IRELAND South MEP Deirdre Clune has written a very strongly-worded letter to Transport Minister Shane Ross, in relation to the row over Norwegian Air’s plans for Cork and Shannon flights to the US.
The MEP was responding to a letter from a number of US legislators to US president-elect Donal Trump, calling on him to revoke Norwegian’s permit to operate transatlantic flights between Ireland and the US.
‘The signatories make some very serious allegations regarding Norwegian Air and their application for a transatlantic operators’ licence,’ she says in the letter to Minister Ross. ‘I believe the letter contains a critical inference against Ireland, citing labour laws, safety and security oversight and tax loopholes.

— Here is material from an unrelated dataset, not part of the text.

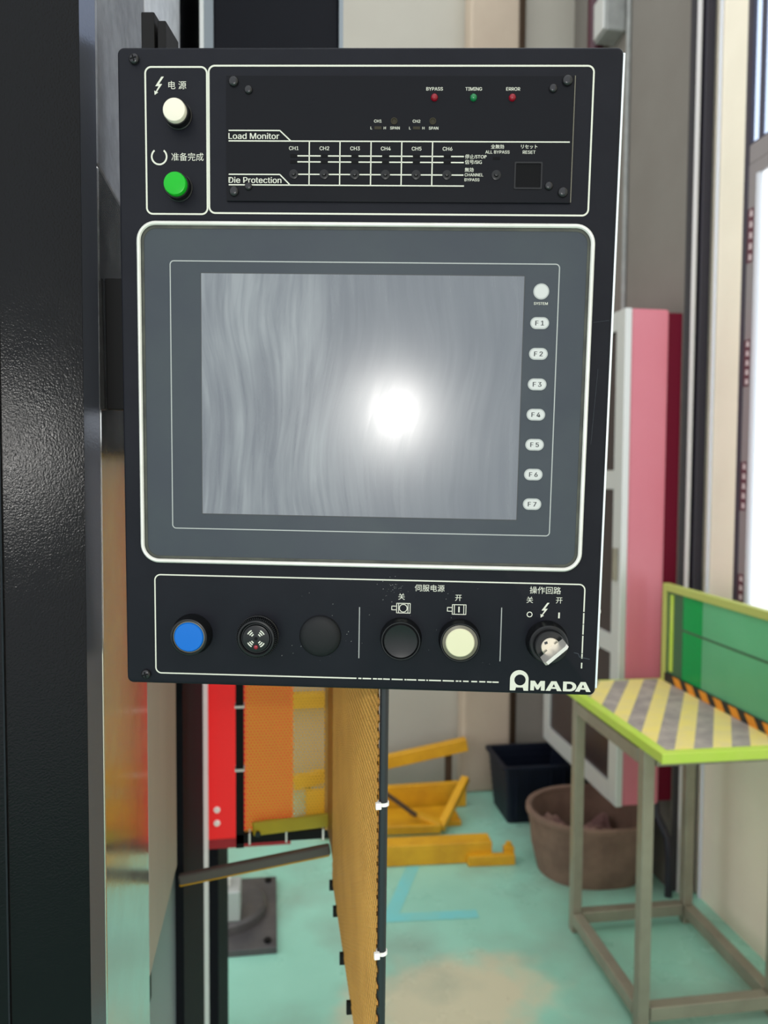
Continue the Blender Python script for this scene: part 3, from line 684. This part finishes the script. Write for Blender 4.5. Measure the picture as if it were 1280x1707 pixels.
def screw(x, y, r, parent=op, z=0.0, rot=0.3):
    bm = bmesh.new(); lathe(bm, [(r, 0), (r, r * 0.35), (r * 0.8, r * 0.62), (r * 0.42, r * 0.74), (0, r * 0.76)], 20, Matrix.Translation((x, y, z)))
    o = pobj('screw', bm, 'screw_black', parent, True)
    if parent is op:
        bm = bmesh.new(); c = Matrix.Translation((x, y, z)) @ Matrix.Rotation(rot, 4, 'Z')
        prism(bm, [(-r * .6, -r * .12), (r * .6, -r * .12), (r * .6, r * .12), (-r * .6, r * .12)], r * .6, r * .8, c); prism(bm, [(-r * .12, -r * .6), (r * .12, -r * .6), (r * .12, r * .6), (-r * .12, r * .6)], r * .6, r * .805, c)
        pobj('cross_slot', bm, 'recess_black', o)
    return o
for x, y in ((-153.4, 206.5), (-151.0, -207.5)): screw(x, y, 3.4)

# --- printed borders
border(-146.3, -105.4, 108.4, 201.8, 4, 1.1); border(-104.2, 146.2, 109.2, 202.6, 4, 1.1)
# lower border, rubbed away towards the right end of its bottom line
x0, x1, y0, y1 = -144, 154.6, -206.5, -136.0
segs = [((x0 + 4, y1), (x1 - 4, y1)), ((x0, y0 + 4), (x0, y1 - 4)), ((x0 + 4, y0), (-5, y0))]
x = -5.0
while x < 96:
    l = random.uniform(1.2, 9) * (1.0 if x < 60 else 0.6); segs.append(((x, y0), (min(x + l, 98), y0))); x += l + random.uniform(0.25, 1.3) * (1 if x < 60 else 1.5)
y = y1 - 4
while y > -187:
    l = random.uniform(4, 16); segs.append(((x1, y), (x1, max(y - l, -188)))); y -= l + random.uniform(0.3, 1.2)
segs.append(((x1, -191), (x1, -195)))
lines(segs, 0.9, 'printed_border')
for cx, cy, a in ((x0 + 4, y1 - 4, 90), (x0 + 4, y0 + 4, 180), (x1 - 4, y1 - 4, 0)): arc(cx, cy, 4, a, a + 90, 0.9, 'printed_border', n=8)
lines([((-0.2, -155.6), (-0.2, -192))], 0.7, 'printed_divider', 'ink_worn'); lines([((98.2, -153.5), (98.2, -191.5))], 0.7, 'printed_divider', 'ink_worn')

# --- push buttons
def push(x, y, name, collar, cap, capm, label, collarm='button_black', extra=None):
    T = Matrix.Translation((x, y, 0))
    b = pobj(name, lathe(bmesh.new(), collar, 48, T), collarm, smooth=True, label=label)
    if cap: pobj('cap', lathe(bmesh.new(), cap, 48, T), capm, b, True)
    return b
small = [(0, 0), (9.2, 0), (9.2, 0.8), (8.6, 1.2), (8.6, 6.0), (8.3, 6.6), (7.6, 6.6), (7.6, 4), (0, 4)]
scap = [(7.5, 4), (7.5, 9.4), (7.1, 10.2), (6.4, 10.5), (0, 10.6)]
b1 = push(-124.4, 171.2, 'push_button', small, scap, 'cap_white', 'white round push button'); b2 = push(-124.4, 125.2, 'push_button', small, scap, 'cap_green', 'green round push button')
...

These allegations are unfounded and potentially damaging to Ireland’s reputation.’
The MEP says she has already spoken to the Irish Aviation Authority on the matter, and adds that she knows Minister Ross has been ‘very supportive’ of the NAI application.
The letter, sent on December 20th to president-electd Trump, refers to the ‘greviously wrong decision to grant Norwegian Air International a foreign air carrier permit for US-Europe air services’.
Signed by 20 members of US Congress, it has been described by Ms Clune as ‘political interference’.
The letter goes on to say: ‘While Norwegian chose the safe harbore of a country whose labor laws permit forum-shopping for the cheapest labor, the next airline to fly under a flag of convenience may choose the safe harbor of an opportunistic country with weak safety and security regulations …’
The letter ‘strongly urges’ the incoming president to ‘correct the Department’s mistake’ and, on ‘Day One’ of his presidency, to start the process necessary to revoke or suspend Norwegian’s permit.
This is the latest move in a series of campaigns to undermine the licence granted to Norwegian, which is seen by big US transport unions as the beginnings of a price – and therefore salaries – war in US-European flights.
Ms Clune told The Southern Star this week that the arbitration process remains open and that she remains confident that the licence will stand as granted. ‘In the unlikely event that Trump attempts to overturn the licence, the Open Skies arbitration process will kick in and proceedings to force the US Department of Transport’s hand are still a viable option,’ she said.
A spokesperson for the MEP said she was ‘furious’ at the latest interference in the long-awaited decision to grant the licence which should see flights from Cork Airport to Boston and New York beginning later this year.